CAD and NZD big movers overnight, but Asia locked in tight ranges - caution creeping in…


MAJOR HEADLINES – PREVIOUS SESSION

  • US Jun. Personal Income out at -1.3% vs. -1.0% expected

  • US Jun. Personal Spending out at +0.4% vs. +0.3% expected

  • US Jun. PCE Deflator out at -0.4% y/y vs. +0.3% expected

  • US Jun. PCE Core out at +1.5% y/y vs. +1.7% expected and 1.6% prior

  • US Jun. Pending Home Sales out at +3.6% m/m vs. +0.7% expected and revised +0.8% prior

  • US Weekly ABC Consumer Confidence out at -49 vs. -47 expected and -47 prior

  • UK Jul. Nationwide Consumer Confidence out at 60 vs. 59 expected and revised 59 prior

  • AU AIG Jul. Performance of Services Index out at 44.1 vs. 50.2

  • AU Jun. Trade Balance out at –A$441 mln vs. –A$800 mln expected and revised –A$737 mln prior


THEMES TO WATCH – UPCOMING SESSION

(All times GMT)

  • UK Halifax House Prices (0600)

  • GE PMI Services (0755)

  • EU PMI Services (0800)

  • UK PMI Services (0830)

  • UK Industrial Production (0830)

  • EU Euro-zone Retail Sales (0900)

  • US Weekly MBA Mortgage applications (1100)

  • US ADP Employment Change (1215)

  • US Treasury’s Barr testifies (1330)

  • US ISM Non-manufacturing (1400)

  • US Factory Orders (1400)

Market Comments:

It was a day for risk bulls to take their foot off the pedal overnight, though the built up momentum kept on rolling along. The performance on Wall St was distinctly muted even though data indicated that the US consumer was showing signs of coming out of his shell. Personal spending exceeded income in June and the savings rate dipped to 4.7% from 6.2% previously, though it was joted that most of the increased spending was driven by rising gasoline prices.

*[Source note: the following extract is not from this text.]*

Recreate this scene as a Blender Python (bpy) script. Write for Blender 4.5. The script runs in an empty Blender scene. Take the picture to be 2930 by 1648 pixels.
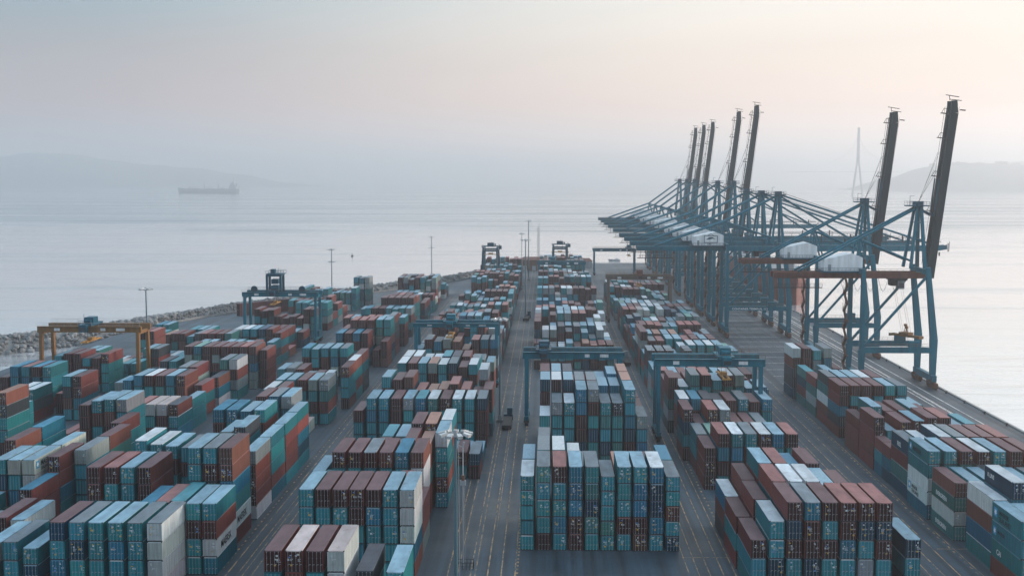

Pending home sales also rose a staggering 3.6% m/m compared with expectations of +0.7% yet Wall St only managed marginal gains, and most of those in the closing stages.

There was also a sense of hesitancy to push risk appetite further in currency markets with most pairs settling ranges, certainly not attempting to push the envelope to the upside (USD weakness). The CAD attracted some attention with Canadian Finance Minister Flaherty expressing some concern about the rapid appreciation of the CAD and stressed that there were steps that the BOC could take to dampen it (echoes of the RBNZ last month).
The kneejerk reaction was to pull USDCAD higher though the subsequent retracement almost reached 80%.

While mentioning NZ, the NZD rallied strongly after this month’s Fonterra dairy auction saw milk powder prices rise 25.8% from a month earlier, and the largest rise since last November. Was it a question of reduced supply or increased demand? If the latter proves to be the case, maybe the RBNZ will tone down its verbal intervention rhetoric on the strength of the Kiwi. The market appeared overly positioned long in the AUDNZD cross and the move gathered pace.

The same hesitant theme dominated activity in Asia with FX ranges the narrowest we have seen in quite some time. Data releases were again Australia-centric and proved a mixed bag. The AiG Performance of Services index could not match the peep above the 50.0 mark in June and came in a disappointing 44.1. This put another barrier in front of the 0.85 mark and even though the subsequent trade data came in better than forecast (an A$441 mln deficit compared with A$800 mln expected, though May’s deficit was revised higher to A$737 mln), AUD failed to make any headway past 0.8460. Asian bourses are finishing mostly in the red though there are no specific drivers to note , so caution may be the strategy into Europe/US.

For the rest of today, attention switches to the services category for PMI data with Germany, EU and UK on tap and forecasts looking for further improvements, though not quite as spectacular as the non-manufacturing category earlier this week. UK industrial production, manufacturing production and EU retail sales are also on tap. The first of the jobs-related data are released this evening with the US ADP employment change and Challenger job cuts as a prelude to Friday’s non-farm payrolls. This is followed by ISM data for the non-manufacturing sector together with factory orders.